Aim of the exercise =>
Your answer should consist solely of the lines from the one with "What Blender Python" through the one with "cam_d.dof.use_dof = True;", copied exactly, endpoints included.

<<<<

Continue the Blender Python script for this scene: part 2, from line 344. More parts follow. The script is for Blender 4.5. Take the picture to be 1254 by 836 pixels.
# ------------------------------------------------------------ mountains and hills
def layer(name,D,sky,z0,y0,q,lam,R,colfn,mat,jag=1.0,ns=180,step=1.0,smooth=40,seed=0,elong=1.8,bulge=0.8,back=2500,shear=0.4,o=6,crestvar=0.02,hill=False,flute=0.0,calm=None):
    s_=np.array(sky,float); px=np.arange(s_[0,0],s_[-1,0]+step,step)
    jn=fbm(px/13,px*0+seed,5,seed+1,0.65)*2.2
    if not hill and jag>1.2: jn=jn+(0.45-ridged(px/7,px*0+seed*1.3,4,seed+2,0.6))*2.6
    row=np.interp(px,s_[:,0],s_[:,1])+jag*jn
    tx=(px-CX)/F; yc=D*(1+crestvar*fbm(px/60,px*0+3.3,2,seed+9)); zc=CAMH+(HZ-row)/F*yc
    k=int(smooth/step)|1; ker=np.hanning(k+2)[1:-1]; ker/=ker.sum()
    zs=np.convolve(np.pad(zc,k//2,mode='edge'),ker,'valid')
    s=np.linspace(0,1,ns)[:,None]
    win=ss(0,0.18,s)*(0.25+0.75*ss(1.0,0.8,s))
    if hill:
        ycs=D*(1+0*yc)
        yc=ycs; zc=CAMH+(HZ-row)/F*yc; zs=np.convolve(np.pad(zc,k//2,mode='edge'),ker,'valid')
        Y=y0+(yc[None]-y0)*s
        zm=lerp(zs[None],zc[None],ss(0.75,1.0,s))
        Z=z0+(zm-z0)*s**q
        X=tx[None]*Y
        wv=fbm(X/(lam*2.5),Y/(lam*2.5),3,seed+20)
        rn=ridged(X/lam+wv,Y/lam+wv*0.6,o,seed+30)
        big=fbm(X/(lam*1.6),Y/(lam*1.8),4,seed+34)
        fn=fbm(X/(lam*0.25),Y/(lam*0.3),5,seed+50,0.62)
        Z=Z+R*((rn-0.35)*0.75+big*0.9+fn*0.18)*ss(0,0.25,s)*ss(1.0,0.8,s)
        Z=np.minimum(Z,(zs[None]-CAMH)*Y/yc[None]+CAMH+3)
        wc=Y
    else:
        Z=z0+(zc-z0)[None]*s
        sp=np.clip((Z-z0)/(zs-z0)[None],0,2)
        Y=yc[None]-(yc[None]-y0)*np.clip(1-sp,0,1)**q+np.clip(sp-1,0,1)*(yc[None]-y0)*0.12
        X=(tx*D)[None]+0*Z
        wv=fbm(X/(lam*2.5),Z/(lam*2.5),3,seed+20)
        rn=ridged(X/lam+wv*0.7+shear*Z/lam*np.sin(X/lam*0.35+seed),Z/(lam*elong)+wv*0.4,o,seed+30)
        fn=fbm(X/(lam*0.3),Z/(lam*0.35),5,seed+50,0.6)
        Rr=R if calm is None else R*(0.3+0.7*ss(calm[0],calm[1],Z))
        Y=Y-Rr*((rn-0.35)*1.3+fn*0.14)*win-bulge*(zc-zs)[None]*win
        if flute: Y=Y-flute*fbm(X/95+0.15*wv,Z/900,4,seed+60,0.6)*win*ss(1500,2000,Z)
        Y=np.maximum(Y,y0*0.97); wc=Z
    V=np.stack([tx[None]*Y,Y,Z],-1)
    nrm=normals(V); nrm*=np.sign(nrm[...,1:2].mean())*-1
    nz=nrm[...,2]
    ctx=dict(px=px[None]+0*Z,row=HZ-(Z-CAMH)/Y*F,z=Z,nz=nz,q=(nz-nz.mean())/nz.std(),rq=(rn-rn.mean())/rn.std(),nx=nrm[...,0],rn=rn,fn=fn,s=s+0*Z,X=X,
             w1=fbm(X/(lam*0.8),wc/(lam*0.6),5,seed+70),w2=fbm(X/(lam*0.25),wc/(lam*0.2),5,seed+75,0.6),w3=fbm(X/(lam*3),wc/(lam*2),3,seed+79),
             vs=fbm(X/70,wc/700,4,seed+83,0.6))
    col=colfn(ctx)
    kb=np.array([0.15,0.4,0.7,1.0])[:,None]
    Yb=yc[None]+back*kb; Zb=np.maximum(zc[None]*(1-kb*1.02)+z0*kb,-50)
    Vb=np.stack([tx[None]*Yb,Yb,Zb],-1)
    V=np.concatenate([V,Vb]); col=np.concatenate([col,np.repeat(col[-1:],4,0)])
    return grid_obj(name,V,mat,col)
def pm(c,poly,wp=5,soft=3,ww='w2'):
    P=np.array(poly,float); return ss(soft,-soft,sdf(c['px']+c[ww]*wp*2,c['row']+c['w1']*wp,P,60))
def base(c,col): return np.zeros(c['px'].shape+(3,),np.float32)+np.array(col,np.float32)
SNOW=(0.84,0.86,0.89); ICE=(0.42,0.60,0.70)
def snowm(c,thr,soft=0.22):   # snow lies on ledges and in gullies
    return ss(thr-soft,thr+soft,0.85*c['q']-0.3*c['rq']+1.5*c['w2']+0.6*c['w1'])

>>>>
<<<<

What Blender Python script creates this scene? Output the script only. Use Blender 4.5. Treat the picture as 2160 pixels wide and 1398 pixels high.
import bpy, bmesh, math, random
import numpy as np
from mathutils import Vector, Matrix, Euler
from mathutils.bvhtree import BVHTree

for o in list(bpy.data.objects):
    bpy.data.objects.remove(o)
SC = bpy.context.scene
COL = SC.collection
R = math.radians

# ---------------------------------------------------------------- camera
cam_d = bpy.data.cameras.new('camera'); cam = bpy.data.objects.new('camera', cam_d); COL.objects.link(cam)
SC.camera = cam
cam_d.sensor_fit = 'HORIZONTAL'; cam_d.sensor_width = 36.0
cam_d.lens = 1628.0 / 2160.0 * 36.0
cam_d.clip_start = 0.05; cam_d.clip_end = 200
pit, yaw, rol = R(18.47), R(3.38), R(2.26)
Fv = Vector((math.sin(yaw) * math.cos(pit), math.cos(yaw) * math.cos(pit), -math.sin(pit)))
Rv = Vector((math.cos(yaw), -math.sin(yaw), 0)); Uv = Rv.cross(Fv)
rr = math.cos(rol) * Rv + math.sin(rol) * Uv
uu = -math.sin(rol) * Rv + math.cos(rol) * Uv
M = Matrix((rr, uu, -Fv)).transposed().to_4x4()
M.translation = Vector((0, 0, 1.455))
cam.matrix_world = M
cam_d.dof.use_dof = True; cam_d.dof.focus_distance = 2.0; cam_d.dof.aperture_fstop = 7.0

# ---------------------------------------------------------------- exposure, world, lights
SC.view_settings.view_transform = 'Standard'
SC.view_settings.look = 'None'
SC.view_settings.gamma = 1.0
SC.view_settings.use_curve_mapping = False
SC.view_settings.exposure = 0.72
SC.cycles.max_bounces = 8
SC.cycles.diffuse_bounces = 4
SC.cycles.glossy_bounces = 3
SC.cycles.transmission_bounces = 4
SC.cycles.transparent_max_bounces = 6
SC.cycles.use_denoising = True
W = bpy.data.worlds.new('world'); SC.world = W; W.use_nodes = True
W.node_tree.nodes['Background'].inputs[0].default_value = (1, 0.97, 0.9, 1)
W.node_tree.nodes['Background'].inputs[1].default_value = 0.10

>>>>

Correct response =>
What Blender Python script creates this scene? Output the script only. Use Blender 4.5. Treat the picture as 2160 pixels wide and 1398 pixels high.
import bpy, bmesh, math, random
import numpy as np
from mathutils import Vector, Matrix, Euler
from mathutils.bvhtree import BVHTree

for o in list(bpy.data.objects):
    bpy.data.objects.remove(o)
SC = bpy.context.scene
COL = SC.collection
R = math.radians

# ---------------------------------------------------------------- camera
cam_d = bpy.data.cameras.new('camera'); cam = bpy.data.objects.new('camera', cam_d); COL.objects.link(cam)
SC.camera = cam
cam_d.sensor_fit = 'HORIZONTAL'; cam_d.sensor_width = 36.0
cam_d.lens = 1628.0 / 2160.0 * 36.0
cam_d.clip_start = 0.05; cam_d.clip_end = 200
pit, yaw, rol = R(18.47), R(3.38), R(2.26)
Fv = Vector((math.sin(yaw) * math.cos(pit), math.cos(yaw) * math.cos(pit), -math.sin(pit)))
Rv = Vector((math.cos(yaw), -math.sin(yaw), 0)); Uv = Rv.cross(Fv)
rr = math.cos(rol) * Rv + math.sin(rol) * Uv
uu = -math.sin(rol) * Rv + math.cos(rol) * Uv
M = Matrix((rr, uu, -Fv)).transposed().to_4x4()
M.translation = Vector((0, 0, 1.455))
cam.matrix_world = M
cam_d.dof.use_dof = True; cam_d.dof.focus_distance = 2.0; cam_d.dof.aperture_fstop = 7.0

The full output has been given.